Ces sujets des quêtes de la libération et de la responsabilité, je ne les aborde pas en prison, parce que les circonstances de vie de mes élèves y sont très différentes, ce qui implique que ce dont ils ont besoin et que ce qu’ils attendent de moi est très différent. Et ce que je suis autorisé à leur donner diffère également. Ces cours en prison, dont certains durent depuis plusieurs années, sont plus techniques. […] Mon travail y est plus circonscrit, un peu moins philosophique.

Cela dit, les différences sont superficielles et, comme toujours, contextuelles. Les bases, qui consistent à respecter, à aimer et à aider mes élèves à devenir qui ils sont, demeurent les mêmes pour l’université et pour la prison.

***

C’est la huitième semaine à l’université, et il y a dans l’air comme une odeur de révolution. Nombre de mes élèves en ont après moi. L’un d’eux me dit : « Vous parlez de libération, de comment nous sommes les vrais dirigeants dans la classe, de comment vous voulez que nous prenions en charge notre propre éducation. Mais c’est du vent. Vous dirigez toujours. »

Un autre : « Vous dites que vous ne voulez pas nous noter, mais les notes de présence sont toujours de la coercition. »

Une autre : « Et si je ne veux rien écrire ?

— Alors j’imagine que tu vas devoir retaper.

— Je pensais que vous valiez mieux que les autres profs, mais vous êtes tous les mêmes. Simplement, vous souriez lorsqu’on vous provoque. Pire encore, vous nous poussez à sourire lorsque vous nous secouez. »

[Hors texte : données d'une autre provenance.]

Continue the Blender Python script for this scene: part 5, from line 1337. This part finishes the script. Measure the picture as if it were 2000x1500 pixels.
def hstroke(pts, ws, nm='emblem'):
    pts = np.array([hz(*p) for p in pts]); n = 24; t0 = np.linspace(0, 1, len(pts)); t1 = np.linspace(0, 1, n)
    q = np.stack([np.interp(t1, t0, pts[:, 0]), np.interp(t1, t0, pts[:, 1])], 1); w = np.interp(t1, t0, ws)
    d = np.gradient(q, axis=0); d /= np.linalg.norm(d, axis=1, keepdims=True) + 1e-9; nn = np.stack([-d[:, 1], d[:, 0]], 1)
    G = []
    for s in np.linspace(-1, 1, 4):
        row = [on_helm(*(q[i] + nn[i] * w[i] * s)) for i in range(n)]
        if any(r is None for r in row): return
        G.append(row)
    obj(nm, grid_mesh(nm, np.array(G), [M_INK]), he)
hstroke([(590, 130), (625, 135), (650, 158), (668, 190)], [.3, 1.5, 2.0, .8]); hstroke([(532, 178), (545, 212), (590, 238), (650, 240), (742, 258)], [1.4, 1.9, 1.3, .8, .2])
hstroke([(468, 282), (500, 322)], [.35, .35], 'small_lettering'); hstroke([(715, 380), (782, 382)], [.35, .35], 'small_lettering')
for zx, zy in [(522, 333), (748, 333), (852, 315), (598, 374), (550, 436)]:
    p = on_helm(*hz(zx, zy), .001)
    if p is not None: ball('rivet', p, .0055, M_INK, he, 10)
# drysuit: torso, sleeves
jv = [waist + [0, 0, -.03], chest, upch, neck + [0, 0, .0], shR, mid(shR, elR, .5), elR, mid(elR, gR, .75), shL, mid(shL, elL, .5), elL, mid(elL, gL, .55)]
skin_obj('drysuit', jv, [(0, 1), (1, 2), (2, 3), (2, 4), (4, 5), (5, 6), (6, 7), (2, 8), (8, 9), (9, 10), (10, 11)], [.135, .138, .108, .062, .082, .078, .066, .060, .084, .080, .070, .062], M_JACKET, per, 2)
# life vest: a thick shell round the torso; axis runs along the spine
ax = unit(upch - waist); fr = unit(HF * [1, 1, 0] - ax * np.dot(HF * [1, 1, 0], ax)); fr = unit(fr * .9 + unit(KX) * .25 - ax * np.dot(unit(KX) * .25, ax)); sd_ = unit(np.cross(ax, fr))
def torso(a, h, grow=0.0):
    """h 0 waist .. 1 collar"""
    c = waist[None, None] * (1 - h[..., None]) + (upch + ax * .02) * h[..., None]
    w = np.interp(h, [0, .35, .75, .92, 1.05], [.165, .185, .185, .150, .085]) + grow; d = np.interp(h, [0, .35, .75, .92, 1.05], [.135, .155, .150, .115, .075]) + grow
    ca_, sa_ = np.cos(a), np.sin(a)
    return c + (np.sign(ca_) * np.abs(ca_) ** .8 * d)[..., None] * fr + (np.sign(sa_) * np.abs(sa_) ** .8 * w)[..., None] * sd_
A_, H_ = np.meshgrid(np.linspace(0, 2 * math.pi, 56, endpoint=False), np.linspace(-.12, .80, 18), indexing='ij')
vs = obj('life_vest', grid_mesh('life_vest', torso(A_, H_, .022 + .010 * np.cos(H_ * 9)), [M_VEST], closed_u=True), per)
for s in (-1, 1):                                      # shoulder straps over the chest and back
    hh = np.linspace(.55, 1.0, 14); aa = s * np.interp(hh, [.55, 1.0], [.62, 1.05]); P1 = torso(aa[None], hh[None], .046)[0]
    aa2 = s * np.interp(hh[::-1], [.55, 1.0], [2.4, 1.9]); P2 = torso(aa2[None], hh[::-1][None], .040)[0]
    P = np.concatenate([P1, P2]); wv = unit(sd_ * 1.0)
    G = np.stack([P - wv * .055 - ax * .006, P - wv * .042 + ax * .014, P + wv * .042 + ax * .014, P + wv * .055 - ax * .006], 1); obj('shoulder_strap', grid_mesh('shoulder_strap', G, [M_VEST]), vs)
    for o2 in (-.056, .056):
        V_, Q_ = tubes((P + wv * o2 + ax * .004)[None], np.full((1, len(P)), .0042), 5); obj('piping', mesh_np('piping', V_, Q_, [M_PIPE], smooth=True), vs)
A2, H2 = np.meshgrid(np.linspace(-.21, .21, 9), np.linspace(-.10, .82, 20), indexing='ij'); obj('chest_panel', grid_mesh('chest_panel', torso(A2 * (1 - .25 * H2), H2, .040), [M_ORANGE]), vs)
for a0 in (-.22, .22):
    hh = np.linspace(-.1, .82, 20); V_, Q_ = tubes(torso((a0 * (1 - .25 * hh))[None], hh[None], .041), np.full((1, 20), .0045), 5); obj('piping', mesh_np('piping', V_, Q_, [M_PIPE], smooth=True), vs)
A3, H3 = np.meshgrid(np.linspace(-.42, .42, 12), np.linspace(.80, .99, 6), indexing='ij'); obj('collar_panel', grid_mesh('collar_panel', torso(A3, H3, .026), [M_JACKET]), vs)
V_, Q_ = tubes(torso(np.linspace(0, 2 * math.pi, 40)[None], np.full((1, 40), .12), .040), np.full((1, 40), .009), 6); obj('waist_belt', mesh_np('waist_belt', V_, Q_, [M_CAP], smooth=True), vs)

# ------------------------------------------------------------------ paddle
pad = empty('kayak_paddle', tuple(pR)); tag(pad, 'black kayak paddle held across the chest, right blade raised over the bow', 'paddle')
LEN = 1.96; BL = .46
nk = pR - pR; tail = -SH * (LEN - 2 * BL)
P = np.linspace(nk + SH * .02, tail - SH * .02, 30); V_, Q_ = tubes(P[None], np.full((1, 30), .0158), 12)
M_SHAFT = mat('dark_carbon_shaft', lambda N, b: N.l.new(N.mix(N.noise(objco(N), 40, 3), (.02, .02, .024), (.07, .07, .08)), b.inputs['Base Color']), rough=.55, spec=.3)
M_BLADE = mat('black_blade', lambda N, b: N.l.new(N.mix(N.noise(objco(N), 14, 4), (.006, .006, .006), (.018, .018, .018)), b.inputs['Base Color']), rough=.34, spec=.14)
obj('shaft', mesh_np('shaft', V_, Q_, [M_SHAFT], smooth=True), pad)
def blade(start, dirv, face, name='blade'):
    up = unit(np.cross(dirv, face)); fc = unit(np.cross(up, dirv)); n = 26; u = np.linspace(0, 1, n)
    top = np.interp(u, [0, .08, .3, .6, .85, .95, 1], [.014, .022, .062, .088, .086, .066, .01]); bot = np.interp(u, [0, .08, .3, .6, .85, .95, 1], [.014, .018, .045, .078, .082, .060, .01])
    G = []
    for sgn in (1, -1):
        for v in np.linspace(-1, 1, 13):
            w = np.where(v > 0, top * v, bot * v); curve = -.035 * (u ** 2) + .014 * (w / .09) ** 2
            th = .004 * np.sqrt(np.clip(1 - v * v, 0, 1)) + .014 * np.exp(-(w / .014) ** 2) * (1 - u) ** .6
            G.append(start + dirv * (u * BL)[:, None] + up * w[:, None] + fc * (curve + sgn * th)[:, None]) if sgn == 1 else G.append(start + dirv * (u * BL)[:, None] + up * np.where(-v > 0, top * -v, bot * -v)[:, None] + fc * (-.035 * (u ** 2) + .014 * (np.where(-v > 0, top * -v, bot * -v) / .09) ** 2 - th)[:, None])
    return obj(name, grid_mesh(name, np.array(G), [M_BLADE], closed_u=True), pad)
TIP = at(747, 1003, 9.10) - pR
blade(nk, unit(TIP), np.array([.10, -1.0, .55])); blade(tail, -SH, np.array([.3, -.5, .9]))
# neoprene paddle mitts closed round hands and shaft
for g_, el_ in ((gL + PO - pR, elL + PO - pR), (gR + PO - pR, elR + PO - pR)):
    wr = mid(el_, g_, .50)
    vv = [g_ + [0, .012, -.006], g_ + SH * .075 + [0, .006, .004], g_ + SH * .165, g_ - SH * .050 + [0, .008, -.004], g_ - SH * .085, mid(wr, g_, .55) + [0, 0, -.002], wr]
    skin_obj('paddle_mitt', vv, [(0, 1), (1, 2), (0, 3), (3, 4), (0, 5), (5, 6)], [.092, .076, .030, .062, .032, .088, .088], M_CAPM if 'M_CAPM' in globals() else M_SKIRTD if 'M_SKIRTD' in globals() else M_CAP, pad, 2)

Je suis content. Ils comprennent. Tout, dans cette classe, devait mener à cet instant, à leur rejet de mon autorité. C’était le but. Je veux jeter les notes de présence et leur mettre à tous des 20. Je veux jeter les 20 et ne rien leur donner de plus que ce que je leur ai déjà donné, du temps et de l’acceptation. Mais je ne veux pas laisser voir que je suis content. J’objecte. Pas beaucoup, mais un peu. Puis j’admets qu’ils ont raison.

Celle qui pensait que je valais mieux que les autres professeurs me dit : « Je ne vous blâme pas. Je vous aime bien. Vous êtes excellent. Mais vous essayez de vous insérer — et d’insérer votre acceptation et tout cet enseignement qui vise à ce qu’on se soucie de nous-mêmes — dans cet autre système basé sur la coercition, et c’est juste ridicule. »

Un regard un peu peiné dissimule ma joie. Je lui demande : « Alors, que devrais-je faire ? Voulez-vous que je change de manière d’enseigner ? Voulez-vous que je me mette à noter comme les autres ?

— Non, répond-elle, horrifiée.

— Mais alors, quoi ?

— Faites changer cet autre système.

— Comment puis-je faire ça ? »

Elle pensa un moment, puis me répondit la meilleure chose possible : « Vous êtes malin. Vous trouverez. J’ai suffisamment de mal à gérer ma propre vie. »

J’adore ce travail.

***

Ce week-end, j’ai donné un cours lors d’une conférence d’écrivains. C’était amusant. Le seul problème, c’est qu’elle prenait place dans une école du secondaire. Cela faisait longtemps que je ne m’étais pas rendu dans ce genre d’endroit. Cela faisait longtemps que je n’avais pas été obligé de rentrer dans une de ces salles de classe. C’est pire que dans mes souvenirs. L’une des premières choses que j’ai remarquées en entrant dans la salle où mes ateliers devaient se tenir était un autocollant rouge collé devant le bureau du professeur, qui lisait : « Vous n’êtes pas à Burger King, et vous n’aurez pas ce que vous voulez. » Des panneaux (certains écrits à la main au marqueur, d’autres produits en série) étaient accrochés sur tous les murs — littéralement, sur tous les murs — qui suggèrent aux étudiants que s’ils se comportent mal, ils seront envoyés au bureau du principal. L’un deux, en majuscules, stipule que LES ÉTUDIANTS NE DOIVENT JAMAIS PARLER SANS LEVER LA MAIN ET SANS AUTORISATION DU PROFESSEUR.

Bien qu’il s’agissait d’une salle de mathématiques, il me semble clair que le but était, comme toujours, d’obtenir la soumission envers l’autorité. Je ne sais pas comment j’y ai survécu. Je ne sais pas comment aucun élève peut y survivre. J’imagine que d’une certaine manière, très concrète, ils n’y survivent pas. Et c’est précisément l’objectif.